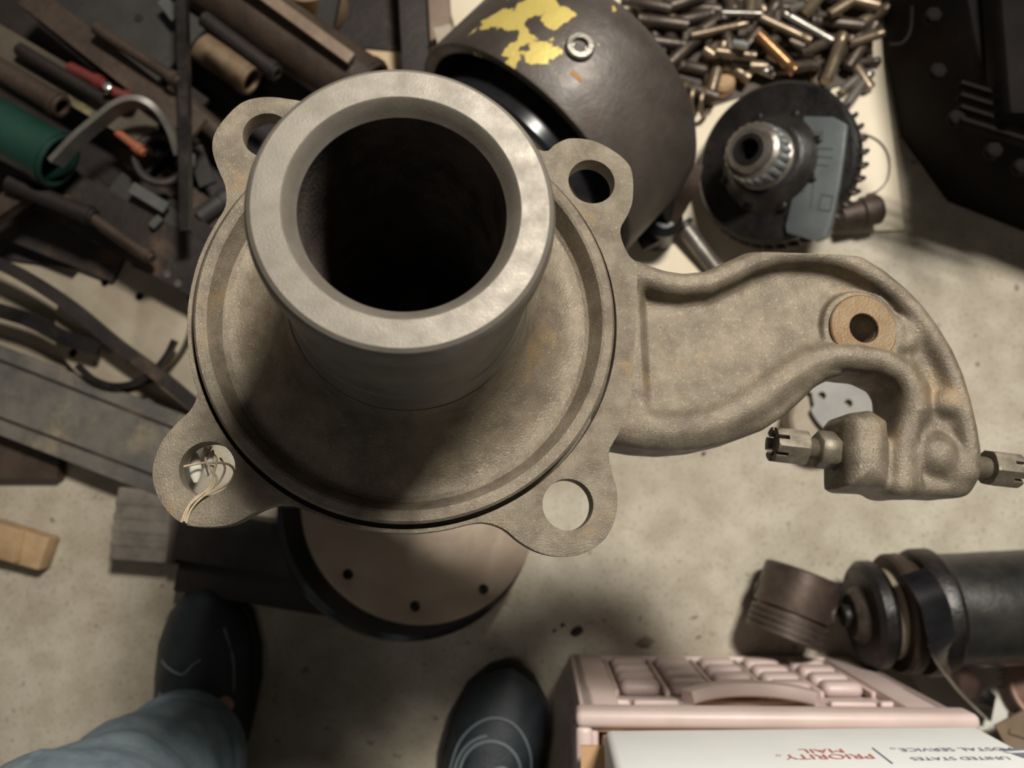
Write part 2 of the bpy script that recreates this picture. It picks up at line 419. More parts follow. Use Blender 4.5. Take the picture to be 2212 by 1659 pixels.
obj('hub_barrel', lathe([(0.1048, -0.0105), (0.094, -0.02), (0.080, -0.028), (0.072, -0.040), (0.070, -0.066), (0.066, -0.070), (0.0, -0.070)], 96, name='hub_barrel'), CAST, knuckle)

# steering arm: cast shape from a distance field in the knuckle frame
def LL(pts, z): return [L(x, y, z) for x, y in pts]
h = 0.0011
x0, y0, z0 = 0.085, -0.105, -0.0475
nx, ny, nz = int(0.232 / h), int(0.150 / h), int(0.053 / h)
gx = x0 + np.arange(nx) * h; gy = y0 + np.arange(ny) * h; gz = z0 + np.arange(nz) * h
X2, Y2 = np.meshgrid(gx, gy, indexing='ij'); Z = gz[None, None, :]
top = [(1300, 620), (1380, 575), (1424, 588), (1473, 594), (1519, 589), (1556, 575), (1597, 554), (1638, 537), (1679, 528), (1721, 525), (1762, 526), (1807, 534), (1857, 552), (1898, 575), (1943, 608), (1980, 645), (2022, 690), (2055, 736), (2079, 785), (2096, 839), (2108, 892), (2120, 942), (2126, 975), (2121, 1016), (2108, 1050), (2083, 1068)]
right = [(2001, 1064), (1950, 1061), (1944, 1000), (1962, 930), (1984, 868), (1978, 832), (1943, 808), (1898, 792), (1844, 786), (1795, 796)]
low = [(1762, 830), (1745, 836), (1712, 858), (1687, 884), (1650, 917), (1605, 946), (1547, 966), (1485, 979), (1424, 984), (1362, 981), (1300, 970), (1250, 930)]
outline = LL(top, -0.006) + LL(right, -0.006) + LL(low, -0.038)
dP = poly_sd(X2, Y2, outline)
ym = np.interp(X2, [L(1400, 760, -.012)[0], L(1700, 690, -.012)[0], L(2000, 800, -.012)[0]], [L(1400, 760, -.012)[1], L(1700, 690, -.012)[1], L(2000, 800, -.012)[1]])
web = -0.0122 - 0.11 * np.clip(Y2 - ym, -0.03, 0.03)
web = np.where(X2 > L(1960, 760, -.01)[0], -0.0115, web)
xr = L(1378, 750, -.01)[0]
tt = np.clip((X2 - xr) / .007, 0, 1); web = np.maximum(web, -.0065) + (web - np.maximum(web, -.0065)) * (tt * tt * (3 - 2 * tt))
from_web = extr(dP[:, :, None], Z, -0.040, web[:, :, None] + 0 * Z, 0.004)
A = from_web
def rib(pts, zc, r0, r1, zbot=-0.036):
    d, t = line_d(X2, Y2, LL(pts, zc)); r = r0 + (r1 - r0) * t
    dz = np.maximum(Z - zc, 0) + np.minimum(Z - zbot, 0)
    return np.sqrt(d[:, :, None] ** 2 + dz ** 2) - r[:, :, None]
up_rib = [(1352, 590), (1392, 600), (1430, 612), (1473, 618), (1525, 613), (1575, 591), (1622, 568), (1670, 553), (1721, 549), (1765, 551), (1808, 559), (1852, 576), (1895, 602), (1937, 636), (1975, 675), (2008, 720), (2036, 766), (2058, 815), (2075, 870), (2088, 925), (2096, 975), (2092, 1020)]
lo_rib = [(1330, 915), (1380, 925), (1440, 930), (1500, 924), (1560, 906), (1615, 878), (1660, 845), (1700, 812), (1745, 785), (1795, 771), (1850, 769), (1905, 779), (1950, 805), (1968, 840), (1978, 880)]
A = smin(A, rib(up_rib, -0.0080, 0.0068, 0.0044), 0.009)
A = smin(A, rib(lo_rib, -0.0100, 0.0076, 0.0060), 0.008)
A = smin(A, rib([(1970, 850), (1962, 905), (1948, 960), (1944, 1045)], -0.014, 0.0065, 0.0065), 0.005)
A = smin(A, rib([(1935, 1048), (2000, 1052), (2075, 1056)], -0.014, 0.0035, 0.0035), 0.005)
def cyl(px, py, z1, r, rnd=0.002, zb=-0.04):
    c = L(px, py, z1); d = np.hypot(X2 - c[0], Y2 - c[1]) - r
    return extr(d[:, :, None], Z, zb, z1, rnd)
A = smin(A, cyl(1862, 711, -0.0085, 0.0220), 0.003)
A = smin(A, cyl(1952, 722, -0.0075, 0.0085, 0.004), 0.006)
def sph(px, py, z, r):
    c = L(px, py, z); return np.sqrt((X2 - c[0])[:, :, None] ** 2 + (Y2 - c[1])[:, :, None] ** 2 + (Z - z) ** 2) - r
A = smin(A, sph(2040, 872, -0.0110, 0.0065), 0.004)
A = smin(A, sph(2012, 985, -0.0150, 0.0125), 0.004)
A = smin(A, sph(2055, 1015, -0.0170, 0.0100), 0.008)
# lug that carries the bolt, joined to the arm end low down
lug = LL([(1832, 905), (1845, 888), (1890, 882), (1925, 905), (1930, 960), (1925, 1053), (1838, 1050)], -0.006)
A = smin(A, extr(poly_sd(X2, Y2, lug)[:, :, None], Z, -0.042, -0.0030, 0.0105), 0.004)
brg = LL([(1850, 950), (1985, 950), (2000, 1060), (1845, 1052)], -0.012)
A = smin(A, extr(poly_sd(X2, Y2, brg)[:, :, None], Z, -0.042, -0.0145, 0.004), 0.006)
ch = L(1862, 711, -0.0085)
A = np.maximum(A, -(np.hypot(X2 - ch[0], Y2 - ch[1]) - 0.0078)[:, :, None] + 0 * Z)
A = np.maximum(A, (0.1035 - np.hypot(X2, Y2))[:, :, None] + 0 * Z)
A[:, :, 0] = 1; A[:, :, -1] = 1; A[0] = 1; A[-1] = 1; A[:, 0] = 1; A[:, -1] = 1
obj('steering_arm', nets_mesh('steering_arm', A, (x0, y0, z0), h, 2), CAST, knuckle)
wash = lathe([(0.0080, -0.006), (0.0080, 0.0016), (0.0084, 0.002), (0.0180, 0.002), (0.0187, 0.0014), (0.0187, -0.006)], 48, name='bushing_washer')
o = obj('bushing_washer', wash, RUSTW, knuckle, Matrix.Translation((ch[0], ch[1], -0.0082))); o['label'] = 'rust-orange washer around the arm hole'
# bolt with castle nuts through the lug
ZB = -0.022
def LB(px, py): x, y = L(px, py, ZB); return Vector((x, y, ZB))
ba, bb = LB(1655, 958), LB(2195, 1017); bd = (bb - ba).normalized()
def along(px): return ba + bd * ((LB(px, 958 + (px - 1655) * 0.109) - ba).dot(bd))
thr = []
l0 = (along(2178) - along(1676)).length; zz = 0.0
while zz < l0:
    thr += [(0.0052, zz), (0.0059, zz + 0.0006)]; zz += 0.0012
thr = [(0, 0)] + thr + [(0.0052, l0), (0, l0)]
obj('bolt', lathe(thr, 20, name='bolt'), NUT, knuckle, Mdir(along(1676), bd, (0, 0, 1)))
def castle_nut(length, cast):
    """hex nut whose far end (z = length) carries six castellations"""
    bm = bmesh.new(); af = 0.0182; r = af / math.sqrt(3); base = length - cast; N = 48
    def hexr(t):
        t = (t + PI / 6) % (PI / 3) - PI / 6
        return af / 2 / math.cos(t)
    rb = 0.0062
    def ringv(fr, z, chf=1.0):
        return [bm.verts.new((fr(2 * PI * k / N) * chf * math.cos(2 * PI * k / N), fr(2 * PI * k / N) * chf * math.sin(2 * PI * k / N), z)) for k in range(N)]
    o0 = ringv(lambda t: min(hexr(t), 0.0096), 0); o1 = ringv(hexr, 0.0012); o2 = ringv(hexr, base)
    i0 = ringv(lambda t: rb, 0); i2 = ringv(lambda t: rb, base)
    o3 = ringv(lambda t: min(hexr(t), 0.0099), length - 0.0008); o4 = ringv(lambda t: min(hexr(t), 0.0094), length); i4 = ringv(lambda t: rb, length)
    slot = lambda k: (k % 8) in (0, 7)
    for k in range(N):
        j = (k + 1) % N
        q = lambda a, b: bm.faces.new((a[k], a[j], b[j], b[k]))
        q(o0, o1); q(o1, o2); q(i0, o0); q(i0, i2)
        if slot(k): q(i2, o2)
        else:
            q(o2, o3); q(o3, o4); q(o4, i4); q(i4, i2)
            if slot(j): bm.faces.new((o2[j], o3[j], o4[j], i4[j], i2[j]))
            if slot((k - 1) % N): bm.faces.new((o2[k], o3[k], o4[k], i4[k], i2[k]))
    bmesh.ops.recalc_face_normals(bm, faces=bm.faces); shade(bm, True, 22)
    me = bpy.data.meshes.new('castle_nut'); bm.to_mesh(me); bm.free(); return me
ln = (along(1736) - along(1668)).length
obj('castle_nut', castle_nut(ln, ln * 0.34), NUT, knuckle, Mdir(along(1736), -bd, (0, 0.35, 1)))
ln2 = (along(2194) - along(2132)).length
obj('castle_nut', castle_nut(ln2, ln2 * 0.36), NUT, knuckle, Mdir(along(2132), bd, (0, 0.3, 1)))
lj = (along(1808) - along(1762)).length
obj('jam_nut', hexprism(0.0178, lj, 0.06), NUT, knuckle, Mdir(along(1762), bd, (0, 0.35, 1)))
obj('lock_washer', lathe([(0.0058, 0), (0.0102, 0), (0.0102, 0.0022), (0.0058, 0.0022)], 32, True, name='lock_washer'), NUT, knuckle, Mdir(along(1808), bd))
# twine and fibre caught in the lower-left bolt hole
tw = thing('twine_tie', 'frayed jute twine looped through the lower left bolt hole of the knuckle', 'twine', KM)
def K3(px, py, z): x, y = L(px, py, z); return Vector((x, y, z))
strands = [[(392, 1128, .0012), (404, 1098, .0014), (424, 1074, .0016), (450, 1060, .001), (474, 1040, -.004), (486, 1012, -.009), (476, 990, -.014)],
    [(402, 1130, .0013), (412, 1102, .0015), (432, 1078, .0018), (458, 1062, .0012), (492, 1046, -.004), (506, 1020, -.008), (490, 1002, -.010), (440, 1000, -.010), (396, 1008, -.006)],
    [(398, 1126, .0022), (410, 1092, .0024), (436, 1068, .0024), (456, 1048, -.001), (462, 1022, -.005), (468, 990, -.010), (446, 972, -.016)],
    [(440, 1072, .002), (456, 1056, .001), (468, 1034, -.004), (454, 1012, -.006), (444, 992, -.012), (456, 966, -.018)]]
for s in strands:
    obj('strand', sweep(catmull([K3(*p) for p in s], 6), circ(0.00055, 6)), TWINE, tw)
for px, py, z, a, b, rot in [(422, 1010, -.016, .0030, .0078, 0.1), (452, 1008, -.014, .0024, .0050, -.2), (446, 980, -.018, .0016, .0036, .3), (456, 984, -.017, .0014, .0030, -.3)]:
    me = lathe([(0, -1), (.35, -.9), (.8, -.5), (1, 0), (.85, .5), (.4, .9), (0, 1)], 14, name='fibre_tuft')
    p = K3(px, py, z)
    obj('fibre_tuft', me, FLUFF, tw, Matrix.Translation(p) @ Matrix.Rotation(rot, 4, 'Z') @ Matrix.Rotation(PI / 2, 4, 'X') @ Matrix.Diagonal((a, a * .6, b, 1)))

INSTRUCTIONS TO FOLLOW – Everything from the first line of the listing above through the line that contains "name='hub_barrel'), CAST, knuckle)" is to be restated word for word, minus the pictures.

TASK ANSWER –
Write part 2 of the bpy script that recreates this picture. It picks up at line 419. More parts follow. Use Blender 4.5. Take the picture to be 2212 by 1659 pixels.
obj('hub_barrel', lathe([(0.1048, -0.0105), (0.094, -0.02), (0.080, -0.028), (0.072, -0.040), (0.070, -0.066), (0.066, -0.070), (0.0, -0.070)], 96, name='hub_barrel'), CAST, knuckle)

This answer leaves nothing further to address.